Ciertamente, toda esa propaganda televisiva no se corresponde con la realidad, ya que detrás, en la tramoya, bajo las alfombras etruscas y tras los tapices vaticanos, sigue habiendo mucha mugre y porquería, la Banca Ambrosiana, las conexiones con la mafia, la serpiente fascista reptando por los muros de San Pedro, las acciones en Bolsa, la pederastia, el lujo y el boato de algunos monseñores dados a una dolce vita de faisán y buenos caldos con la que quiso terminar Francisco, aunque infructuosamente porque no le dejaron (nunca sabremos todos los secretos que conocía Bergoglio y que se llevó con él a la tumba para no reventar el catolicismo desde dentro haciendo realidad las profecías de Nostradamus). Esa chimenea aparentemente sobria y sencilla que es el lugar más fotografiado y retransmitido del momento no es más que un truco, un artificio o boceto que ni Rafael, porque debajo de ella está la superestructura, la multinacional del Estado Vaticano con sus correspondientes sucursales, las conferencias episcopales que son como sociedades anónimas en cada país. Todo el credo revolucionario de Jesús, el ideal de amor y pobreza, aquello de que es más fácil que un camello pase por el ojo de una aguja que un rico entre en el Reino de los Cielos (pocos mensajes más zurdos o rojos que este) ha quedado enterrado, como una hermosa utopía, bajo la montaña de anillos de oro de Sus Excelencias.  

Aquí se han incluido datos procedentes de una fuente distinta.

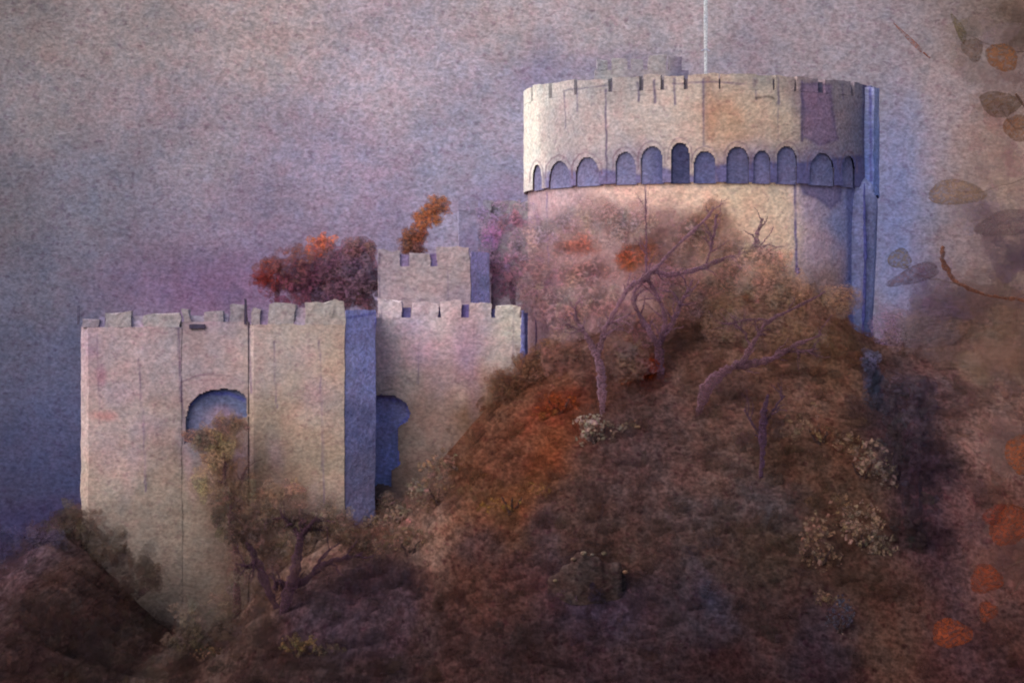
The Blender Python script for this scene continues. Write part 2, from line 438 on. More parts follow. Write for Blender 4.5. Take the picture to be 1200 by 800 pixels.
gal.poly([(836,194),(880,190),(940,192),(1000,184),(1030,186),(1030,226),(940,222),(880,220),(842,216)],(90,86,126),.9,3,.3)  # violet shadow band joining the arch feet, painted on; continues below
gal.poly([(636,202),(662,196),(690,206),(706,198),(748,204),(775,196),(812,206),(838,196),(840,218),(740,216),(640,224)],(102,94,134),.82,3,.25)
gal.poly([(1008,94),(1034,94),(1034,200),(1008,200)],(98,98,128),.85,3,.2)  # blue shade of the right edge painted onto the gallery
for x, y0, y1, w, o in [(710,104,212,1.6,.8),(662,108,150,1.4,.7),(748,96,118,2.2,.7),(767,94,120,2.4,.7),(790,92,122,2,.75),(824,92,170,2,.6),(885,92,118,1.6,.6),(911,92,122,2,.7),(938,96,166,2.4,.85),(985,100,118,2,.5),(910,120,165,1.2,.4),(676,108,130,1.6,.6),(1010,100,220,2.6,.85),(1030,100,180,2,.8)]:
    gal.line([(x, y0), (x + 1, y1)], w, (78, 66, 96), o)
gal.line([(660,106),(700,101),(712,100)],1.6,(96,90,104),.7).line([(788,98),(830,96),(870,99)],1.8,(96,76,100),.6).line([(885,116),(900,114),(906,116)],2.6,(82,72,70),.8)
gal.blot(620,150,10,60,(214,208,198),.75,.7).blot(632,195,10,14,(196,188,184),.6,.8)
gal.blot(885,172,20,7,(170,150,150),.3,.8)
ARCH = [(655,14,188),(688,15,184),(733,13,178),(764,14,171),(797,12,167),(826,14,177),(864,14,172),(892,11,177),(921,13,172),(962,16,180),(992,8,184),(629,6,193)]
for ax, aw, ay in ARCH:
    gal.line([(ax-aw-2,ay+20),(ax-aw-1,ay+6),(ax-aw*.6,ay-3),(ax,ay-6),(ax+aw*.6,ay-3),(ax+aw+1,ay+6),(ax+aw+2,ay+20)],1.4,(110,88,100),.65)
def px_theta(px):
    return math.asin(max(-1, min(1, ((px - 600) * tower_Y(px, 0) / F - TX) / RG)))
def cyl(name, r, z0, z1, wash, mat, parent, step=0.11, rough=0.05, arches=(), cap=True, seed=0):
    th = np.concatenate([np.arange(-R(100), R(100), step / r), np.arange(R(100), 2 * math.pi - R(100), R(4))])
    nc = len(th); nr = int((z1 - z0) / step) + 1
    zz = np.linspace(z0, z1, nr)
    gt, gz = np.meshgrid(th, zz); t, z = gt.ravel(), gz.ravel()
    rr = r + rough * fbm(t * r / .9, z / .9, 90 + seed)
    V = np.column_stack([TX + rr * np.sin(t), TY - rr * np.cos(t), z + (z > z0 + .1) * rough * 1.2 * fbm(t * r / .8, z * 0, 95 + seed)])
    f = []
    tm = (th + np.roll(th, -1)) / 2; zm = (zz[:-1] + zz[1:]) / 2
    keep = np.ones((nr - 1, nc), bool)
    for (t0, hw_, zs) in arches:
        s = (tm - t0) * r
        prof = np.where(np.abs(s) < hw_, zs + np.sqrt(np.clip(hw_ ** 2 - s ** 2, 0, None)) * 1.2, -1e9)
        keep &= ~(zm[:, None] < prof[None, :])
    for i in range(nr - 1):
        for c in range(nc):
            if keep[i, c]:
                a, b = i * nc + c, i * nc + (c + 1) % nc
                f.append((a, b, b + nc, a + nc))
    if cap: f.append(tuple(range((nr - 1) * nc, nr * nc)))
    return mesh(name, V, f, wash(V[:, 0], V[:, 2]), mat, parent)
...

El italiano Parolin, el filipino Tagle, el trumpista Burke empeñado en recuperar la misa medieval tridentina tal como hace 500 años, qué más da quien salga elegido, lo único importante es que volverá a hacerse realidad la tradición católica gatopardista, que todo cambie para que todo siga igual, que todo siga atado y bien atado, los homosexuales condenados al fuego eterno, la mujer discriminada y el Concilio Vaticano II en papel mojado. Uno mira esa chimenea de la que brota la lisérgica mentira humeante que narcotiza a la humanidad y no puede dejar de pensar que la religión sigue siendo el opio del pueblo. Ya lo dijo Marx.